It is the year 698 AD where the Arabs have invaded a place in North-West Africa, a place called Carthage. Itri, a Christian, 10-year-old boy was captured by the Arabs and sold into slavery along with his mother and father, after he witnessed his mother’s genitals being mutilated and both his father and him were physically emasculated. Hundreds of Dioceses have been killed by the Arabs. They were brutally treated by the family that took them into slavery. There was one kind person from the Arab family and that was their daughter of similar age. One day she snuck him out the window and they both made a decision to run away together.

They hid and continued moving until one day they met other Christians who were building up a mass of people to fight against the Arabs. As the years have gone by, Itri learns to fight and all this while his love for Laila increases. She loves him back too, but can they really have a relationship when there is so much conflict and revolt amongst the Arabs and Christians, with cultures and religion clashes. Itri avoids killing and tries to keep his religious ethics and morals intact. Laila stands by his side through it all, never once giving up that they would one day be together as husband and wife even though the penalty will be death.

Although this story is been set between the 7th and 8th century AD, it is very prevalent to what is happening right now around the world. I do not know the history of this era, but, if anything, nothing has changed and history lessons have not taught us anything. We are still faced with the wars of religion and cultural clashes and things have not gotten better but people have found better ways to fight and die for what they believe in.
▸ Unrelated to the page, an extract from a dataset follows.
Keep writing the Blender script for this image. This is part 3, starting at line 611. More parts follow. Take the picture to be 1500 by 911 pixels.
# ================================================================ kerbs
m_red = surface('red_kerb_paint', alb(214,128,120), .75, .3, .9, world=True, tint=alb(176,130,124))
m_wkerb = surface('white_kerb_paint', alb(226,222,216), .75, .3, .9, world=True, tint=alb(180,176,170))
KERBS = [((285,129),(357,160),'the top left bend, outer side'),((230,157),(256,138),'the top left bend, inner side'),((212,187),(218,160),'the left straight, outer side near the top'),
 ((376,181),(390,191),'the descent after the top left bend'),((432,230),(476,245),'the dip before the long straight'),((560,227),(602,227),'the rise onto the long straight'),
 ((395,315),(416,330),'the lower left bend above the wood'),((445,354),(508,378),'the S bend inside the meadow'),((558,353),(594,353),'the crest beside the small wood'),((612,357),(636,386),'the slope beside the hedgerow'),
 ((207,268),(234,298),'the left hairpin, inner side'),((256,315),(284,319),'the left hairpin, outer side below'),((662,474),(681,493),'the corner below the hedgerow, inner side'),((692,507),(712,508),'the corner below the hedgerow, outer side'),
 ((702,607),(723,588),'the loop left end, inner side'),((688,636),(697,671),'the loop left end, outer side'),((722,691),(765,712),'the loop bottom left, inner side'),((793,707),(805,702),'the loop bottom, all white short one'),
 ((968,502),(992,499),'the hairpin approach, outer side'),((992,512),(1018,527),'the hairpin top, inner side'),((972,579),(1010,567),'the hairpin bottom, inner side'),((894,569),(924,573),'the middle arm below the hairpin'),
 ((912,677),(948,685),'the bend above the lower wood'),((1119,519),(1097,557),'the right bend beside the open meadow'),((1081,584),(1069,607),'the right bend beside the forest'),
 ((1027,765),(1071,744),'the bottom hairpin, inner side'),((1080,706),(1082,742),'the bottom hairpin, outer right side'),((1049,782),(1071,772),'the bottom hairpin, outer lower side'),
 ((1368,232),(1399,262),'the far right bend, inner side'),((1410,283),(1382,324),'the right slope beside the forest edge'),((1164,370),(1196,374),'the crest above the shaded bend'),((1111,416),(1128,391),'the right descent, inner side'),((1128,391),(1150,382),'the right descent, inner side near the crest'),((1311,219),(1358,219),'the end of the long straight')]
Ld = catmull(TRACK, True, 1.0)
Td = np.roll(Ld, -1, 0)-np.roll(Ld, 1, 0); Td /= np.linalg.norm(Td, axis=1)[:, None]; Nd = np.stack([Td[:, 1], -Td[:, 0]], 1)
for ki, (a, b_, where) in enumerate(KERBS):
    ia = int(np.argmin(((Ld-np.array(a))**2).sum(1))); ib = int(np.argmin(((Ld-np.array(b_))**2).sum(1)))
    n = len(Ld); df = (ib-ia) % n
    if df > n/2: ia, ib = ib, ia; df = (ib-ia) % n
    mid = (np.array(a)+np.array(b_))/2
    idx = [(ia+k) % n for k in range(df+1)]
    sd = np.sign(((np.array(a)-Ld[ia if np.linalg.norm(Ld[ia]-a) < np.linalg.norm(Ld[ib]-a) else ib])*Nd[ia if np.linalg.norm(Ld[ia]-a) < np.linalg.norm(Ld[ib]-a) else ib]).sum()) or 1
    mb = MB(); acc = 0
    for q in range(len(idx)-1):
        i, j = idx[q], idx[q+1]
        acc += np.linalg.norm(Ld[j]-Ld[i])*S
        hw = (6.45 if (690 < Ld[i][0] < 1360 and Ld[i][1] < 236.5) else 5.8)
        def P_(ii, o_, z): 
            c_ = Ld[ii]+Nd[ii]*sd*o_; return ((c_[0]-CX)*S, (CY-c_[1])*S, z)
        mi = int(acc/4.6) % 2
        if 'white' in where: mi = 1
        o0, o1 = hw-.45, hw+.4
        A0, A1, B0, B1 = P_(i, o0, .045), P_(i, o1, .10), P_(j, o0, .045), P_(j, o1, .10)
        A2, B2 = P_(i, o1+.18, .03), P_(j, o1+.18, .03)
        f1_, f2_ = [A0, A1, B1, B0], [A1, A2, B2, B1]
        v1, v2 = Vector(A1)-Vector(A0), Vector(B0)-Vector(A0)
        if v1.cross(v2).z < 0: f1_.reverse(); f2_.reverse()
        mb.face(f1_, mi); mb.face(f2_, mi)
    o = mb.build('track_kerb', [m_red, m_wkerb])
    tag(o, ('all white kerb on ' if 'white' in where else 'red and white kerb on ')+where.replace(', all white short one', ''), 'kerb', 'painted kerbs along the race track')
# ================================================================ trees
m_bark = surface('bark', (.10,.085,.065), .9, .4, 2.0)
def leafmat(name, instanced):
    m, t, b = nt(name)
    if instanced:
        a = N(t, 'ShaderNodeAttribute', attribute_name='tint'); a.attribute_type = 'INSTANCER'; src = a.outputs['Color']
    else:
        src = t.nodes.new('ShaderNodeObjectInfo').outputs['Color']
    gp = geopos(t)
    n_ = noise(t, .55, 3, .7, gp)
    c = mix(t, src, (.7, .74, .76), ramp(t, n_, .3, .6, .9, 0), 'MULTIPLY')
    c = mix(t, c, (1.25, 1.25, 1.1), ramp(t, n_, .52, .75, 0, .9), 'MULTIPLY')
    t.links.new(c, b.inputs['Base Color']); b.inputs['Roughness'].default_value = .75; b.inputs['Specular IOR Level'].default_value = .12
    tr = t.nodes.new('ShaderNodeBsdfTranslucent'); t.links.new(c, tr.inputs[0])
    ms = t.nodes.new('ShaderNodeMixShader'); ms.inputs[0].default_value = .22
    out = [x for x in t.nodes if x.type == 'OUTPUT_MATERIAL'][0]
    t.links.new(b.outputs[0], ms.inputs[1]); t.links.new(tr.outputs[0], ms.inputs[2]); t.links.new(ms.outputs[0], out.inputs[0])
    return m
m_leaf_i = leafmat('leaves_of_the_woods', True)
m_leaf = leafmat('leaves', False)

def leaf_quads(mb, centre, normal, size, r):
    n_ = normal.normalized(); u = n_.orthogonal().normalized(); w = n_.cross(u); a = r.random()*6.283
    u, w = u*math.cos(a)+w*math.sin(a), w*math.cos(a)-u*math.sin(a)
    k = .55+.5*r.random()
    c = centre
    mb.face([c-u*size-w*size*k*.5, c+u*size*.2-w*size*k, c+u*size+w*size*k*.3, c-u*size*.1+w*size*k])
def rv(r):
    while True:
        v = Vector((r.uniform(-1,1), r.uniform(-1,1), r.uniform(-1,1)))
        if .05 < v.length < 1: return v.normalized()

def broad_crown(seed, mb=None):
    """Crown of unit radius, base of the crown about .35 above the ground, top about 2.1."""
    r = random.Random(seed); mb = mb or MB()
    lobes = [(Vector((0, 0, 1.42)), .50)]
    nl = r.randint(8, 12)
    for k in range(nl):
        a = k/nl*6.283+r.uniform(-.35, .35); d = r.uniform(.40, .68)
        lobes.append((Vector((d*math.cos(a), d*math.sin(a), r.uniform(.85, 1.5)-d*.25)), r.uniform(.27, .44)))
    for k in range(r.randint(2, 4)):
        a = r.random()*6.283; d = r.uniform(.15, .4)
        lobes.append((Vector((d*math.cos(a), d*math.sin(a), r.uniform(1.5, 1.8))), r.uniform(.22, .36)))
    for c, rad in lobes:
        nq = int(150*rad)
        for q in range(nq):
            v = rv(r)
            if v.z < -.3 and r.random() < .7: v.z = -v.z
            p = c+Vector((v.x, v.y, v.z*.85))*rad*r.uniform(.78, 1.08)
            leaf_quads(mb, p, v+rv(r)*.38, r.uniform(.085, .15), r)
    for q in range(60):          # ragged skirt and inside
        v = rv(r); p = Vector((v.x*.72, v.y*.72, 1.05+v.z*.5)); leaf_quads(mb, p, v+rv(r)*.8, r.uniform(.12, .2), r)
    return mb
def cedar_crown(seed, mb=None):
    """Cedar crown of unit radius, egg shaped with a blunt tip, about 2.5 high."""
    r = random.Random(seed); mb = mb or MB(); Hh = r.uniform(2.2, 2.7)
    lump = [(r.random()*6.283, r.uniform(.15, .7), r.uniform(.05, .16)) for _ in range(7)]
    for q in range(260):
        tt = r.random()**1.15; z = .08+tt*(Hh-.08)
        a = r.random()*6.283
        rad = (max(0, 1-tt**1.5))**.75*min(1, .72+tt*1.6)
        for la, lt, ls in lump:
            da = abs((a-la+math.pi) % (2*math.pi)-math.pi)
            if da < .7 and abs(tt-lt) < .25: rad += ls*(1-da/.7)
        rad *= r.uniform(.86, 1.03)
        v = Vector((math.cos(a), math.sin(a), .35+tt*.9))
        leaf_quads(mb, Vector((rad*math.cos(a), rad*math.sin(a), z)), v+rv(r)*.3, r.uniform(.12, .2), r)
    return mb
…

This book has stirred about a lot of controversial topics for me, from colonisation, racism, religion, gender equality and other oppressions; topics that I am constantly working on, making people aware of different points of views and creating a conversation with the intention of coming to an understanding in a [hopefully] peaceful way, to produce a balance on this earth. From that aspect I would say, this book is right up my alley and it would be a great conversation striker, highlighting what is so wrong with people being dogmatic and supporting authoritarianism and other inhumane followings. Those that create these wars do not realise that there are civilians and innocent people that are jammed in the middle being sacrificed as collateral damage to their unruly acts.

This is the author's debut Novelette. Unfortunately for me the book did not appeal to my grammatical policing personality and found that the actions described in this book to be somewhat far-fetched and skitter-ish at times. Celenic Earth Publications did put a disclaimer in the book, regarding the maintenance of the author's style of writing, but it is not the type of writing that I would enjoy again anytime in the future. Though this book was a whole 66 page long, I did find it to be draggy and had a lack of enthusiasm. I did enjoy the little splurges of light-hearted humor, which gave the story a slight lift. I also did like the action scenes every now and then.